GIVEN REQUEST —
For every line in the records that has the word "starting", make a copy.

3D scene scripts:
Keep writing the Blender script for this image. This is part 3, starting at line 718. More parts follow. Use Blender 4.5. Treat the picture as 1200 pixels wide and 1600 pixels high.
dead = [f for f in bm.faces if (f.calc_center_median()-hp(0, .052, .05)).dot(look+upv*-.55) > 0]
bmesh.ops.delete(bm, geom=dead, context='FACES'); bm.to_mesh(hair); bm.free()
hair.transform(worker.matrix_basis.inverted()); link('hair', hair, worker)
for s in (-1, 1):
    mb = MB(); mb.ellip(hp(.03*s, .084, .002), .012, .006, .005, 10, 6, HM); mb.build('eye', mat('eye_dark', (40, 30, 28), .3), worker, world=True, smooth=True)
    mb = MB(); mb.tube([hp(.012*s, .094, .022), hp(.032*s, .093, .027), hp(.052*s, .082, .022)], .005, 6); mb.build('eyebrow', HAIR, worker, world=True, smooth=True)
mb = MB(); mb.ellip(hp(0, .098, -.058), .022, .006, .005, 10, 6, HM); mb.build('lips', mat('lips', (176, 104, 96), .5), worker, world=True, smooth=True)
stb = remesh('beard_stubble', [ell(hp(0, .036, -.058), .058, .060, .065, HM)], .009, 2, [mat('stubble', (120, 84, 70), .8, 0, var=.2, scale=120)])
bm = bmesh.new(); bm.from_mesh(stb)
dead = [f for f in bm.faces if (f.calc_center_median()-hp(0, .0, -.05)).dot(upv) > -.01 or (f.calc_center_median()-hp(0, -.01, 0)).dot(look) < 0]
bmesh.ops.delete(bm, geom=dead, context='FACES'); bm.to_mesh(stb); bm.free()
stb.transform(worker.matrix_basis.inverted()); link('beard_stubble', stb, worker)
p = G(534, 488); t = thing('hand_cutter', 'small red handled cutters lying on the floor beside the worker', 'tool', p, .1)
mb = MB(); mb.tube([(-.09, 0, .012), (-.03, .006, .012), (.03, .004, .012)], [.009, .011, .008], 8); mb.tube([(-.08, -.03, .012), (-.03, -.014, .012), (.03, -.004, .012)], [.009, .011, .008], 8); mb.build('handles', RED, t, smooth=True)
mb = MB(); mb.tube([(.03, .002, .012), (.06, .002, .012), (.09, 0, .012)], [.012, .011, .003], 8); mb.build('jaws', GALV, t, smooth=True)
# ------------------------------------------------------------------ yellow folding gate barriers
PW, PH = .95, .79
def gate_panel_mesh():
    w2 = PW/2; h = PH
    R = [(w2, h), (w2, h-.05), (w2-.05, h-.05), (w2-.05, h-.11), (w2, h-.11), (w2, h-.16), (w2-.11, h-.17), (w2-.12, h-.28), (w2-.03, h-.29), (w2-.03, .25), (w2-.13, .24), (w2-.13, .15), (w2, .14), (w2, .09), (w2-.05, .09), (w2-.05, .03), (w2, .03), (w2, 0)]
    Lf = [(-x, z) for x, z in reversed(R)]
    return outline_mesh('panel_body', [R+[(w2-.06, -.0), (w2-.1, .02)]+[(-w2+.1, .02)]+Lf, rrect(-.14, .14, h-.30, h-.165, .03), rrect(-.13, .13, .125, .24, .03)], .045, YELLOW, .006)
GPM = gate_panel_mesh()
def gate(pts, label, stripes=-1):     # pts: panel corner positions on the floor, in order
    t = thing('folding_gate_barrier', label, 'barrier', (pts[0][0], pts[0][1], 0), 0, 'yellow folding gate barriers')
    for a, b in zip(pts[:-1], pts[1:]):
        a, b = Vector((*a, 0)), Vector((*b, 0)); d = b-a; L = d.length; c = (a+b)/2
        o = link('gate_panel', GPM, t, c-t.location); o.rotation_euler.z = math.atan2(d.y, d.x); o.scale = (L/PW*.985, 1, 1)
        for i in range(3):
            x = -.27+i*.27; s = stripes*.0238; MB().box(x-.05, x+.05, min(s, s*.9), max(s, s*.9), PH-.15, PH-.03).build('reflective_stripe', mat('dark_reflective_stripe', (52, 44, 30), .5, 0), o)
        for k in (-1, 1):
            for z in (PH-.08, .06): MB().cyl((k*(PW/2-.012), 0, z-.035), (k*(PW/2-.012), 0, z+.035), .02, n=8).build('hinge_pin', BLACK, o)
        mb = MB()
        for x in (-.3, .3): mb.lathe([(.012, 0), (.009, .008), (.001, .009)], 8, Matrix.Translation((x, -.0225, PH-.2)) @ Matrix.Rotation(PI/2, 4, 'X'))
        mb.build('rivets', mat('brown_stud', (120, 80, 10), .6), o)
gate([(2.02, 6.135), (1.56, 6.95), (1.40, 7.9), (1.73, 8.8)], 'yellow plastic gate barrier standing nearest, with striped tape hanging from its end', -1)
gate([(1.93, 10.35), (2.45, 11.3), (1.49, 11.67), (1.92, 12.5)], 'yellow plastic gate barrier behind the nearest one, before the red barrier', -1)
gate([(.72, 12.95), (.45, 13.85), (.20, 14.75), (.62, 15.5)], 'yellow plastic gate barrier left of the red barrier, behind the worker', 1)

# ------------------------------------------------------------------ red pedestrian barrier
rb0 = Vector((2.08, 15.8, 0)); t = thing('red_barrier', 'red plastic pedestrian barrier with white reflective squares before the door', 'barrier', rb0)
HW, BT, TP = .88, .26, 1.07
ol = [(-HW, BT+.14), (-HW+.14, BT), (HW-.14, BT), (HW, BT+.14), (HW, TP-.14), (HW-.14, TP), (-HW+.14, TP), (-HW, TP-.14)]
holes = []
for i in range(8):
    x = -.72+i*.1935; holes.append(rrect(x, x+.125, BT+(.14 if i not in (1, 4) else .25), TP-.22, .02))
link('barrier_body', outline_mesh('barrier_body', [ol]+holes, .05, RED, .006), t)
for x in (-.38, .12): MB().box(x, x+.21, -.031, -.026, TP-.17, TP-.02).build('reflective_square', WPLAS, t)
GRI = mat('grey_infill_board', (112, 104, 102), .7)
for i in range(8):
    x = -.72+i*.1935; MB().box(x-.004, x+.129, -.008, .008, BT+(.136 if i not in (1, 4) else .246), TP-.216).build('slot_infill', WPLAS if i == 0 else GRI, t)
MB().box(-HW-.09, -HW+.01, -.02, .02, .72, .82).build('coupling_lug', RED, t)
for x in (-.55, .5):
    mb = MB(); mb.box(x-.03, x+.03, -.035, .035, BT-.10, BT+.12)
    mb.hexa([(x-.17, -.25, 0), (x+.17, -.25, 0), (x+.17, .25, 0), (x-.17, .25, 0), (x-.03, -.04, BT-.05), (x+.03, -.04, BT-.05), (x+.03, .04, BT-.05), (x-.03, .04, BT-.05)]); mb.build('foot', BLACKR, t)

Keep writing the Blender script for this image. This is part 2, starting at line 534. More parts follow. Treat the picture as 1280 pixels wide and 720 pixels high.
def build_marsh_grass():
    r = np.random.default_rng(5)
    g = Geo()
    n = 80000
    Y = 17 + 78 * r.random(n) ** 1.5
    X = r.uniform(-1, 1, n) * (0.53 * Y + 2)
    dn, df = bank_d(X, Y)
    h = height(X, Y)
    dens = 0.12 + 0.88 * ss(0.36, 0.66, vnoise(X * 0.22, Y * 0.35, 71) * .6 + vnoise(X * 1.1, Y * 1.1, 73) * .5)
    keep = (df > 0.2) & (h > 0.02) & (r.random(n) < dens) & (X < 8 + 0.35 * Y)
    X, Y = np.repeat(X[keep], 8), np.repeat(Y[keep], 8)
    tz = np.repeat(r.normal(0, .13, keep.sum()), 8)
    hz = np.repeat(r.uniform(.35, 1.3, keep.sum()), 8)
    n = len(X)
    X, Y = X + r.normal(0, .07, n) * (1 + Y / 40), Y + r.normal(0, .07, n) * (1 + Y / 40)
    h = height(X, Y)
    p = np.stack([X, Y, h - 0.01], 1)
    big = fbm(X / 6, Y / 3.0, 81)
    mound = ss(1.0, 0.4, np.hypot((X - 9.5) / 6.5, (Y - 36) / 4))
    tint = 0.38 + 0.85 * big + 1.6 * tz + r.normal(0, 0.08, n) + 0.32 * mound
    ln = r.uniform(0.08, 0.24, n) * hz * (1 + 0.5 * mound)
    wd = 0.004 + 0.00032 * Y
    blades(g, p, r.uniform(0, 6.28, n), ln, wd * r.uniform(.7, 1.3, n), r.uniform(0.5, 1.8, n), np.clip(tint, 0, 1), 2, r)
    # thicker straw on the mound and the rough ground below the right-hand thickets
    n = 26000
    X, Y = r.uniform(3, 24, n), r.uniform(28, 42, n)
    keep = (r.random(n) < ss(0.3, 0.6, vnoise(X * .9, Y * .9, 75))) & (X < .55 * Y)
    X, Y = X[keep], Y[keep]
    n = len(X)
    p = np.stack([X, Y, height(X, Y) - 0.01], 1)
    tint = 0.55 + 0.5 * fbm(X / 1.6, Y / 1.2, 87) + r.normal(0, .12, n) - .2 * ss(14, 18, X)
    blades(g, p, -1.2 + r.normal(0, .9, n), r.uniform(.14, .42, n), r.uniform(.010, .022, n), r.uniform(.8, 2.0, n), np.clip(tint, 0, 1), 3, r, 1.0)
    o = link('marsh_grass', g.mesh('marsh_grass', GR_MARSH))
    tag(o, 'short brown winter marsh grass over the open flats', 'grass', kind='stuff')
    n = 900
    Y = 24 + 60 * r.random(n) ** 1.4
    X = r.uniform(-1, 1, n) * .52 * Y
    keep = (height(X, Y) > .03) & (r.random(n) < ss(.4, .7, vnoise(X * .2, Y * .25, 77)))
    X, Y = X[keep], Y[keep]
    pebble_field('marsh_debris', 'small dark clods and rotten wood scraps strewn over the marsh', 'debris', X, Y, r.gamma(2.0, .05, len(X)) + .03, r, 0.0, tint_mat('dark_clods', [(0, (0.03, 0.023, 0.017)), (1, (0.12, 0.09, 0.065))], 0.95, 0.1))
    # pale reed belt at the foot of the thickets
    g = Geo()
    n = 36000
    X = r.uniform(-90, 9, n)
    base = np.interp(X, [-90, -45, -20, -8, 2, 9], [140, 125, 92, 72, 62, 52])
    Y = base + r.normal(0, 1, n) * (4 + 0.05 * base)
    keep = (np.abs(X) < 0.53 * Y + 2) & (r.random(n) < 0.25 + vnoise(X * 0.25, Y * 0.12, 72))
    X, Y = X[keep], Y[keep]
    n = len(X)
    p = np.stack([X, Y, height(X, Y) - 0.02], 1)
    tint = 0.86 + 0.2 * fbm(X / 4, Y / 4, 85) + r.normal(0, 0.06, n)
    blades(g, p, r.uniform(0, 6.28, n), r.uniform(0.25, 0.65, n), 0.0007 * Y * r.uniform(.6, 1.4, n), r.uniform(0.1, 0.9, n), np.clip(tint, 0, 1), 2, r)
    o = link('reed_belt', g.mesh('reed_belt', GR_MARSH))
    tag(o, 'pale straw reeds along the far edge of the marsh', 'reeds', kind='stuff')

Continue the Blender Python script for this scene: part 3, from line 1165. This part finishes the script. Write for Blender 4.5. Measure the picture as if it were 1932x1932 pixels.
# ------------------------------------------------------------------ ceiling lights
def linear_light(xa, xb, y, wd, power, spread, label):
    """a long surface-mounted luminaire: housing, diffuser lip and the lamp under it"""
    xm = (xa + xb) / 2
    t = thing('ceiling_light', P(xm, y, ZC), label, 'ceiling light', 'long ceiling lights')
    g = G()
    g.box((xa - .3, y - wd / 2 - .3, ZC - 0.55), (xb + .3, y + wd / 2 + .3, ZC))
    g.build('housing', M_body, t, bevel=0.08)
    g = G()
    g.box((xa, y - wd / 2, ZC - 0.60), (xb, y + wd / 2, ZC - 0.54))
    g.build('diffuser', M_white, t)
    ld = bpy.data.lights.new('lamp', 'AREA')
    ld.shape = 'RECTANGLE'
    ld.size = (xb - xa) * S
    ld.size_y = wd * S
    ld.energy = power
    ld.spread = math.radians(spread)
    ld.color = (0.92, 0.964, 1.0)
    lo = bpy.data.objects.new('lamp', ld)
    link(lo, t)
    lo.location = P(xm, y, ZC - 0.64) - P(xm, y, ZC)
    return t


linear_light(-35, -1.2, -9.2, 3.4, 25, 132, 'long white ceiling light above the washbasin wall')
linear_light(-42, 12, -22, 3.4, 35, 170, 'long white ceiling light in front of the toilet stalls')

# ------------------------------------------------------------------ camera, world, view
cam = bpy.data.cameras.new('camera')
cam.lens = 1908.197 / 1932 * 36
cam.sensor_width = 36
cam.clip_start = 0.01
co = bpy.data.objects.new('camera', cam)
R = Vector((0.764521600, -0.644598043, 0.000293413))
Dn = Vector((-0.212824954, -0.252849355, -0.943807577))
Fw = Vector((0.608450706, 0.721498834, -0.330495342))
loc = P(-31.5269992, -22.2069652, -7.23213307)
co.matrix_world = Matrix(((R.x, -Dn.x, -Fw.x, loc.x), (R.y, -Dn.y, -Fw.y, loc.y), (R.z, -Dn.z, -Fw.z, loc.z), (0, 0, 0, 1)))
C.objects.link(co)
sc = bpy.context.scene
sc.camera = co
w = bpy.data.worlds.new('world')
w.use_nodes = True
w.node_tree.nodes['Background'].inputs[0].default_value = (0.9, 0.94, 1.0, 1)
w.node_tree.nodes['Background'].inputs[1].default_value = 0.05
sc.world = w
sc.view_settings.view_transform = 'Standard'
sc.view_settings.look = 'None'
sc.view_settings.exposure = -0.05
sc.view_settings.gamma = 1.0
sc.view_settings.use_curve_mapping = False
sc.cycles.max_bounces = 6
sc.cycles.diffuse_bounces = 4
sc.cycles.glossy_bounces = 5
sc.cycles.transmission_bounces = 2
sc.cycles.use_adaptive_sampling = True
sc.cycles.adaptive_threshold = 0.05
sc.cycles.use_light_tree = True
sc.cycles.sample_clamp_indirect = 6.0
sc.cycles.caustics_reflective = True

TASK ANSWER —
Keep writing the Blender script for this image. This is part 3, starting at line 718. More parts follow. Use Blender 4.5. Treat the picture as 1200 pixels wide and 1600 pixels high.
Keep writing the Blender script for this image. This is part 2, starting at line 534. More parts follow. Treat the picture as 1280 pixels wide and 720 pixels high.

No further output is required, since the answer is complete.